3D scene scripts

__________

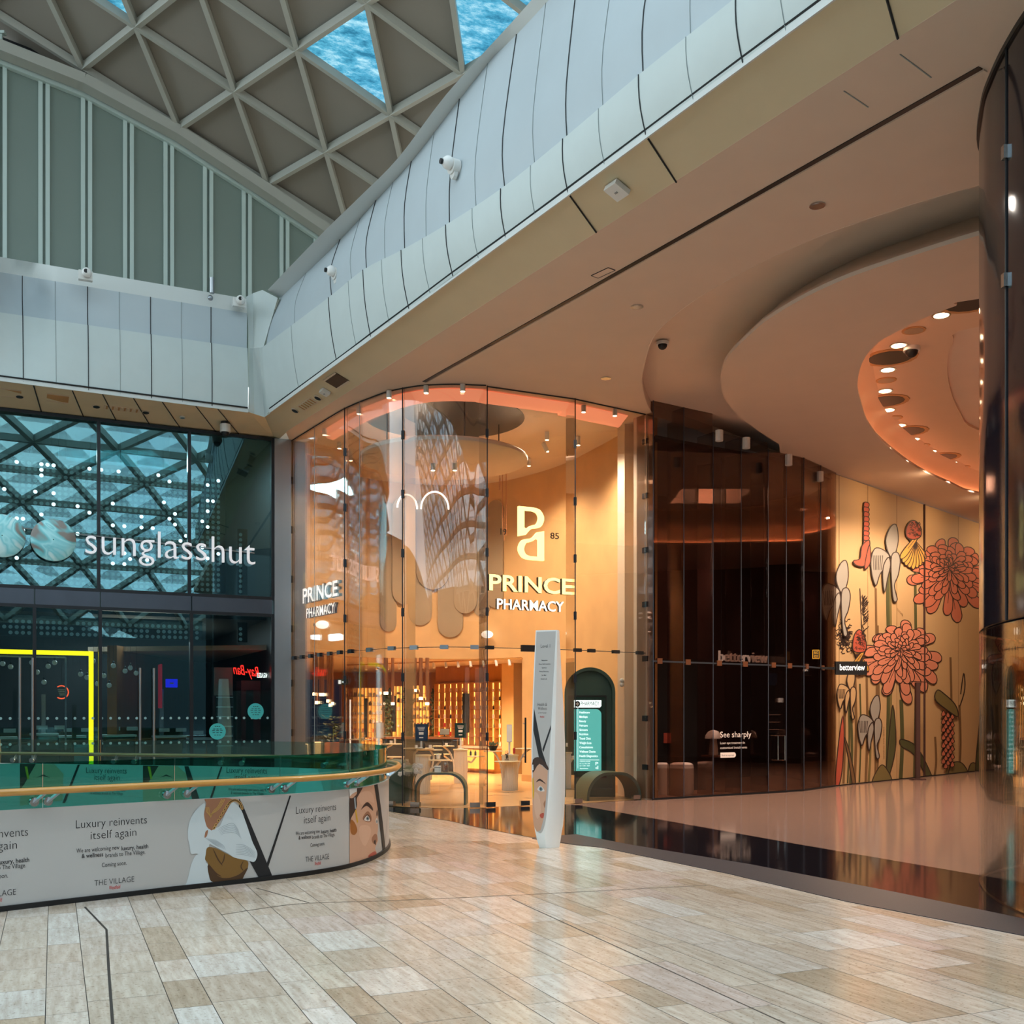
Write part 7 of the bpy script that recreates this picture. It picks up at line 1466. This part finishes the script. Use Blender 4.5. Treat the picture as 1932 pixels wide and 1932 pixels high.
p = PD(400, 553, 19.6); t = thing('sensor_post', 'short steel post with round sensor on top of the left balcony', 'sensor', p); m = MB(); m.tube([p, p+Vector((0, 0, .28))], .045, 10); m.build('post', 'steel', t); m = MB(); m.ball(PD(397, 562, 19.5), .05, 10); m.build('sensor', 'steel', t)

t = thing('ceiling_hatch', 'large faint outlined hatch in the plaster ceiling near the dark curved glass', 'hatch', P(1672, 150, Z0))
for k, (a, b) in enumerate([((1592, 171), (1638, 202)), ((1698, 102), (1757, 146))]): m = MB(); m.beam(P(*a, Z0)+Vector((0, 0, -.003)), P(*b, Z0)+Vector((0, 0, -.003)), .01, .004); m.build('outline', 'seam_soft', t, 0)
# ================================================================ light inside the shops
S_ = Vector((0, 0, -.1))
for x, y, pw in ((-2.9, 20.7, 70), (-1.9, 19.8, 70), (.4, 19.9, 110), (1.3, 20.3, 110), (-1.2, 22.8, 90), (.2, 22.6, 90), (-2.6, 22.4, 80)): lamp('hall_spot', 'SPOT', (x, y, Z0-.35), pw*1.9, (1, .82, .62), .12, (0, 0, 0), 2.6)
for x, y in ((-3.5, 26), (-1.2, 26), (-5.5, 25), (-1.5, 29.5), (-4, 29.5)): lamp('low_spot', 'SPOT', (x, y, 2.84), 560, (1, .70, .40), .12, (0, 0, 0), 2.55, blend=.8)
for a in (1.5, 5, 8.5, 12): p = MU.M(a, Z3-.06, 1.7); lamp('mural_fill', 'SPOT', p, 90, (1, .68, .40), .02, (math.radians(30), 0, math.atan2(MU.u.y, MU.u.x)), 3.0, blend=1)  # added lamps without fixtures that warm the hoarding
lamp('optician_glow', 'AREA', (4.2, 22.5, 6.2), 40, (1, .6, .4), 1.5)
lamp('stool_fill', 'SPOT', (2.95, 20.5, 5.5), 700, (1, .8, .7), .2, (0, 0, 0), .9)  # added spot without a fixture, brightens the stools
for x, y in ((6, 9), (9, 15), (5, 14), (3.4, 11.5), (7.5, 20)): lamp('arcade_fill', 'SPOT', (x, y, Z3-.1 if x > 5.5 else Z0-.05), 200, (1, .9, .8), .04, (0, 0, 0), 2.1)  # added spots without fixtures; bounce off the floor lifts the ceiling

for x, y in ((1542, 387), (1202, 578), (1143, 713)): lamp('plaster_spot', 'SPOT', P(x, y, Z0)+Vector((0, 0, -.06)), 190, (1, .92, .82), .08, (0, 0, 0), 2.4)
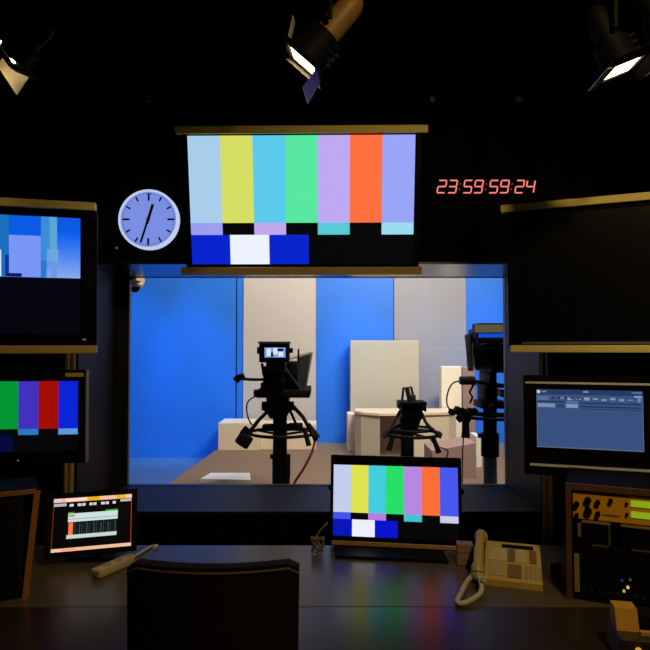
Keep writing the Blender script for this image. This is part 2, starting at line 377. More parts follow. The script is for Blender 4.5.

__________

Aim of the task: Show, from the listing above, each line that contains the word "This".

Finished exercise:
Write part 7 of the bpy script that recreates this picture. It picks up at line 1466. This part finishes the script. Use Blender 4.5. Treat the picture as 1932 pixels wide and 1932 pixels high.
Keep writing the Blender script for this image. This is part 2, starting at line 377. More parts follow. The script is for Blender 4.5.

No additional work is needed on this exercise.